Tehran : In what looks like widening differences with officials over his economic policies, Iranian President Mahmoud Ahmadinejad has sacked the country’s central bank chief Tahamasseb Mazahari, replacing him with his deputy Mahmoud Bahmani, the official IRNA news agency reported Wednesday.

The replacement of Mazahari, who took office from his predecessor Ebrahim Shehbani last year, is the second change of guard at the central bank owing to differences between the president and his economic advisers over the management of the country’s troubled economy.

Shehbani was replaced in August 2007 when he disputed the government’s strategy to fight inflation and monetary policies and called for systemic reforms to set the house in order.

Tuesday’s decree signed by the president appointing Bahmani as the chief of the Central Bank of Iran (CBI) asked him to reorganise the monetary system by “recruiting faithful, committed, creative and efficient staff” and maintain and upgrade “the value of national currency while guaranteeing the country’s economic growth”.

Reform of the national currency rial and the strategy to tame the runaway inflation had been two major issues over which Mazaheri came to clash with the president.

Last month, the central bank issued new 50-rial and 100-rial bills replacing the 500,000-rial and 1 million-rial notes which no longer correspond to prices under inflation rates between 26 percent and 50 percent.

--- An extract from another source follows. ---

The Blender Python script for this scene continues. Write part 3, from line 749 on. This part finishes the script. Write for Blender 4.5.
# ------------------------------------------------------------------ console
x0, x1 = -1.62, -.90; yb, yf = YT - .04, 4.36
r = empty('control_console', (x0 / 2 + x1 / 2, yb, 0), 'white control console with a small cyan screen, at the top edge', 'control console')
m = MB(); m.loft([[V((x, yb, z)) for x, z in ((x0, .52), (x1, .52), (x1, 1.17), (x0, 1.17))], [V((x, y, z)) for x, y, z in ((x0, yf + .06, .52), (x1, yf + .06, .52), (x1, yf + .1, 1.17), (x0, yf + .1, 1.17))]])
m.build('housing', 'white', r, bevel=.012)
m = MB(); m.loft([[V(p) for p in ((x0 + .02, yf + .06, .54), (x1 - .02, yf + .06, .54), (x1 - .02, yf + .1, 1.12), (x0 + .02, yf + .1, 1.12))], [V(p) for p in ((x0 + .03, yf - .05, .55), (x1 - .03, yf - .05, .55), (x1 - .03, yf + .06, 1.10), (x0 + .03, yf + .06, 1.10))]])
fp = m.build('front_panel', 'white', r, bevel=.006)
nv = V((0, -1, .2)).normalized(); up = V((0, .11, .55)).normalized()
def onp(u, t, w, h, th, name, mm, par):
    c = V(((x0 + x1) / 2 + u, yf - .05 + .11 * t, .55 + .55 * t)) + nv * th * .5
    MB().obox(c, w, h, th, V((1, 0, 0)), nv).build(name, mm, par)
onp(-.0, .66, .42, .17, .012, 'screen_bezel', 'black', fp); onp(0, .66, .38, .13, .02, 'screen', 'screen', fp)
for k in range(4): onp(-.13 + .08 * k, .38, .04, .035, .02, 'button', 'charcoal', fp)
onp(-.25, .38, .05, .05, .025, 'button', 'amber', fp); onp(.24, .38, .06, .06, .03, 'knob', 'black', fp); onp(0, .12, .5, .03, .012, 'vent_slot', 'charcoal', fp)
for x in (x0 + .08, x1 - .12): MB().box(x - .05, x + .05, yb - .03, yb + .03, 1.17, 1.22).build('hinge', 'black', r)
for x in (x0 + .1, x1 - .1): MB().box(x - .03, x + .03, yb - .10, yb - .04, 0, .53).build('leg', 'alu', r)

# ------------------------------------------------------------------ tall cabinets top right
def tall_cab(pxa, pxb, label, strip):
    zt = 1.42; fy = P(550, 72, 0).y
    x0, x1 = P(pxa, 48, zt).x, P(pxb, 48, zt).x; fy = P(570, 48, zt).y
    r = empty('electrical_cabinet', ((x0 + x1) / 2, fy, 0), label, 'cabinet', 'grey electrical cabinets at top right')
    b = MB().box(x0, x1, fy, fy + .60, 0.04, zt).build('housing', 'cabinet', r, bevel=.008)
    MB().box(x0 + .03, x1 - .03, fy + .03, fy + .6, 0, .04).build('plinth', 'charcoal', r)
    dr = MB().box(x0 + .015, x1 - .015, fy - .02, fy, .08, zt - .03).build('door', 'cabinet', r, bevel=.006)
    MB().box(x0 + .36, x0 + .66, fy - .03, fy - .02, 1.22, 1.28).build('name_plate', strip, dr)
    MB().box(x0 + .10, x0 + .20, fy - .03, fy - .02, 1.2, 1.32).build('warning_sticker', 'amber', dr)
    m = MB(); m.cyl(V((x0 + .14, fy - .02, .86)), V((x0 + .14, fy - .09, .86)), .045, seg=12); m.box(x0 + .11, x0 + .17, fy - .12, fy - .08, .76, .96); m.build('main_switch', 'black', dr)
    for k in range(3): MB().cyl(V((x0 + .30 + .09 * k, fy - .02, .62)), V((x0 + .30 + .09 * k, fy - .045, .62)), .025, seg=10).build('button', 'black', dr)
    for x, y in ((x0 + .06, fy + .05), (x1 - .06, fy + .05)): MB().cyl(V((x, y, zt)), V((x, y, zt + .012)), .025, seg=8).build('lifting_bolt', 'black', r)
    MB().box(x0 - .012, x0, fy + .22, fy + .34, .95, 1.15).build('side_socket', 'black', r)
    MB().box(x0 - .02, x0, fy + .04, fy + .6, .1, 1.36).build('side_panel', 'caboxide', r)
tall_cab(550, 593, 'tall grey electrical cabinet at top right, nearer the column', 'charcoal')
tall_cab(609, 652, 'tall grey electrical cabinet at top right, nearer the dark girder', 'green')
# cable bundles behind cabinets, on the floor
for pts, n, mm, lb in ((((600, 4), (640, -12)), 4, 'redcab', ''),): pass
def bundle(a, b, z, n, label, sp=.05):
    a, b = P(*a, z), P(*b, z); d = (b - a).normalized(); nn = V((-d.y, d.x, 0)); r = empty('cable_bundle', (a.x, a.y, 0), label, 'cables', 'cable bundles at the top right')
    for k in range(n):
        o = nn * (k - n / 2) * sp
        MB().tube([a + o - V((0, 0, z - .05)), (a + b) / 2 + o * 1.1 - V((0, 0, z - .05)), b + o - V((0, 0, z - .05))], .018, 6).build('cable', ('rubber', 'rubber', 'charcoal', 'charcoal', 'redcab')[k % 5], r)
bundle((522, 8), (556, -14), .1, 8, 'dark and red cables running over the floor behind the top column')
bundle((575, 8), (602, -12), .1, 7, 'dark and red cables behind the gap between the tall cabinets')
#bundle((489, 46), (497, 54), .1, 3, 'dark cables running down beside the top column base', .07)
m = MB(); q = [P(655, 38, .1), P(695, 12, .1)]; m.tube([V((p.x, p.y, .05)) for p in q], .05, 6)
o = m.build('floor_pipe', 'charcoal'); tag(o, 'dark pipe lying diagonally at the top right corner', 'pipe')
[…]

Inflation in Iran has led to widespread criticism of Ahmadinejad, not only by opposition parties but also within his own political camp.

The presidential decree called on the new governor to strive for an efficient banking and monetary system, compiling precise data and macro-economic indices, devising proper monetary policies, overseeing the performance of the national banking system and institutionalising Islamic interest-free loan system.

A number of ministers and high officials, including the country’s chief nuclear negotiator Ali Larijani, have resigned in recent months owing to disagreement with the president over policies.

The president’s declared economic reforms and proper distribution of the national wealth are still to be realised by the government.

The oil bonanza is exacerbating inflation and focusing new attention on the government’s mismanagement of the economy.

With the Iranian rial pegged to the plunging US dollar, inflation is forecast at 28 percent in 2008, up nearly 10 points from 2007. Some economists say it may even be as high as 60 percent.

Economists inside and outside Iran say Ahmadinejad’s economic policies are the reason why Iran has the worst inflation record in the region after war-stricken Iraq.

In June 2007, 57 Iranian economists accused the government of ignoring the basics of economics, and a prominent Iranian cleric went so far as to say that the president’s economic faults had dealt “a severe blow to the Iranian system”.